--- begin ---

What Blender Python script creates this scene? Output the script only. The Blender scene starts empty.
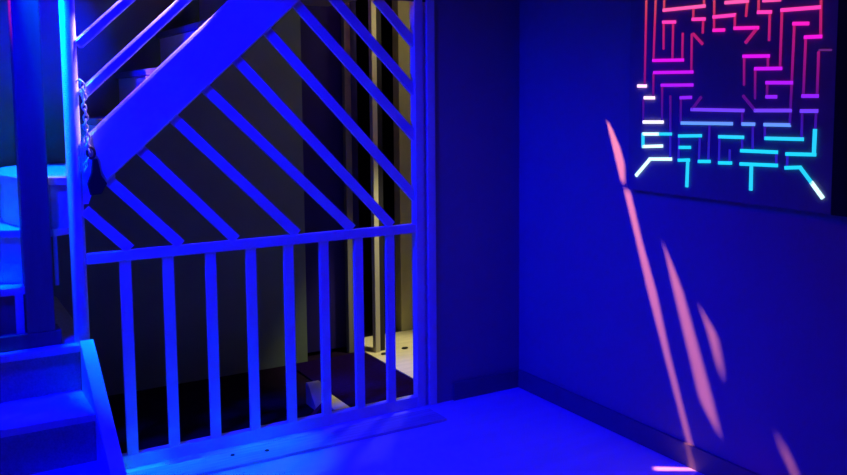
import bpy, bmesh, math, random
from mathutils import Vector, Matrix
sc = bpy.context.scene
col = sc.collection
random.seed(4)

# ---------------------------------------------------------------- materials
def mat(name, color, rough=0.55, noise=0.06, scale=9.0, bump=0.0, metal=0.0, spec=0.35, stretch=(1, 1, 1)):
    m = bpy.data.materials.new(name); m.use_nodes = True
    nt = m.node_tree; nt.nodes.clear()
    o = nt.nodes.new('ShaderNodeOutputMaterial'); b = nt.nodes.new('ShaderNodeBsdfPrincipled')
    nt.links.new(b.outputs[0], o.inputs[0])
    b.inputs['Roughness'].default_value = rough
    b.inputs['Metallic'].default_value = metal
    b.inputs['Specular IOR Level'].default_value = spec
    tc = nt.nodes.new('ShaderNodeTexCoord'); mp = nt.nodes.new('ShaderNodeMapping')
    mp.inputs['Scale'].default_value = stretch
    n = nt.nodes.new('ShaderNodeTexNoise'); n.inputs['Scale'].default_value = scale; n.inputs['Detail'].default_value = 5
    nt.links.new(tc.outputs['Object'], mp.inputs[0]); nt.links.new(mp.outputs[0], n.inputs['Vector'])
    r = nt.nodes.new('ShaderNodeValToRGB')
    r.color_ramp.elements[0].position = .3; r.color_ramp.elements[1].position = .7
    r.color_ramp.elements[0].color = tuple(max(0, c * (1 - noise)) for c in color) + (1,)
    r.color_ramp.elements[1].color = tuple(min(1, c * (1 + noise)) for c in color) + (1,)
    nt.links.new(n.outputs['Fac'], r.inputs[0]); nt.links.new(r.outputs[0], b.inputs['Base Color'])
    if bump:
        bp = nt.nodes.new('ShaderNodeBump'); bp.inputs['Strength'].default_value = bump; bp.inputs['Distance'].default_value = .01
        nt.links.new(n.outputs['Fac'], bp.inputs['Height']); nt.links.new(bp.outputs[0], b.inputs['Normal'])
    return m

def led(name, stops, strength):
    """RGB led strip: its colour runs down the panel's height like the real colour-chasing strip"""
    m = bpy.data.materials.new(name); m.use_nodes = True
    nt = m.node_tree; nt.nodes.clear()
    o = nt.nodes.new('ShaderNodeOutputMaterial'); e = nt.nodes.new('ShaderNodeEmission')
    e.inputs['Strength'].default_value = strength
    g = nt.nodes.new('ShaderNodeNewGeometry'); s = nt.nodes.new('ShaderNodeSeparateXYZ')
    mr = nt.nodes.new('ShaderNodeMapRange'); mr.inputs['From Min'].default_value = 1.1; mr.inputs['From Max'].default_value = 2.1
    r = nt.nodes.new('ShaderNodeValToRGB')
    while len(r.color_ramp.elements) < len(stops): r.color_ramp.elements.new(.5)
    for el, (z, c) in zip(r.color_ramp.elements, stops):
        el.position = (z - 1.1); el.color = tuple(c) + (1,)
    nt.links.new(g.outputs['Position'], s.inputs[0]); nt.links.new(s.outputs['Z'], mr.inputs[0])
    nt.links.new(mr.outputs[0], r.inputs[0]); nt.links.new(r.outputs[0], e.inputs[0]); nt.links.new(e.outputs[0], o.inputs[0])
    return m

M = dict(
    wall=mat('matte_white_wall_paint', (.30, .28, .305), .8, .03, 5, .03, spec=.15),
    stairwall=mat('olive_grey_wall_paint', (.185, .25, .19), .85, .08, 4, .05),
    paint=mat('white_gloss_paint', (.8, .8, .82), .45, .04, 14, .05),
    floor=mat('white_painted_floor', (.85, .85, .87), .5, .05, 3, .04, stretch=(.6, 3, 1)),
    plank=mat('worn_pale_threshold_wood', (.66, .64, .62), .5, .22, 7, .12, stretch=(.7, 9, 3)),
    base=mat('dark_grey_baseboard_paint', (.16, .16, .17), .5, .05, 8),
    darkpost=mat('dark_stained_wood_and_shade', (.17, .13, .15), .6, .12, 6, .05, stretch=(6, 6, .7)),  # column stain; also darkens treads and a panel in place of shade
    carpet=mat('grey_speckled_tread_covering', (.42, .41, .44), .9, .22, 130, .3),
    ceil=mat('dark_ceiling_paint', (.05, .05, .06), .9, .05, 5),
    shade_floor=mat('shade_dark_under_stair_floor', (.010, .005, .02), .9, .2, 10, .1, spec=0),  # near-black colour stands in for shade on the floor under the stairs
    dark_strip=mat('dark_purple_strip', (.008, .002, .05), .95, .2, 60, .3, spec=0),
    lit_floor=mat('pale_lit_floor', (.72, .64, .42), .6, .08, 6, .04, stretch=(1, 5, 1)),
    pole=mat('cream_painted_post', (.66, .62, .45), .6, .05, 10),
    dimpole=mat('olive_grey_post_paint', (.26, .25, .2), .7, .05, 10),
    recess_dark=mat('dark_blue_black_wall_and_shade', (.02, .018, .035), .8, .1, 6),
    blue_lift=mat('deep_blue_stray_light', (.012, .004, .15), .7, .1, 6),
    yellow=mat('ochre_wall_paint', (.50, .46, .25), .85, .07, 5, .05),
    box=mat('grey_wedge_tone', (.55, .50, .50), .8, .08, 9),
    red=mat('dark_red_cloth', (.16, .01, .04), .9, .15, 30),
    metal=mat('galvanised_chain_steel', (.62, .64, .66), .35, .08, 20, metal=.25),
    lock=mat('black_padlock_metal', (.02, .02, .025), .5, .1, 20, metal=.2),
    panel=mat('dark_acrylic_panel', (.22, .19, .24), .45, .06, 6),
    black=mat('matt_black_frame', (.008, .007, .01), .8, .1, 8),
    lit_stripe=mat('pale_lit_stripe', (.70, .55, .48), .6, .08, 10),
)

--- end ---

• _Task_
Emit the lines of the material exactly, from its first line to the line containing "random.seed(4)", inclusive; leave every picture out.

• _The output_
What Blender Python script creates this scene? Output the script only. The Blender scene starts empty.
import bpy, bmesh, math, random
from mathutils import Vector, Matrix
sc = bpy.context.scene
col = sc.collection
random.seed(4)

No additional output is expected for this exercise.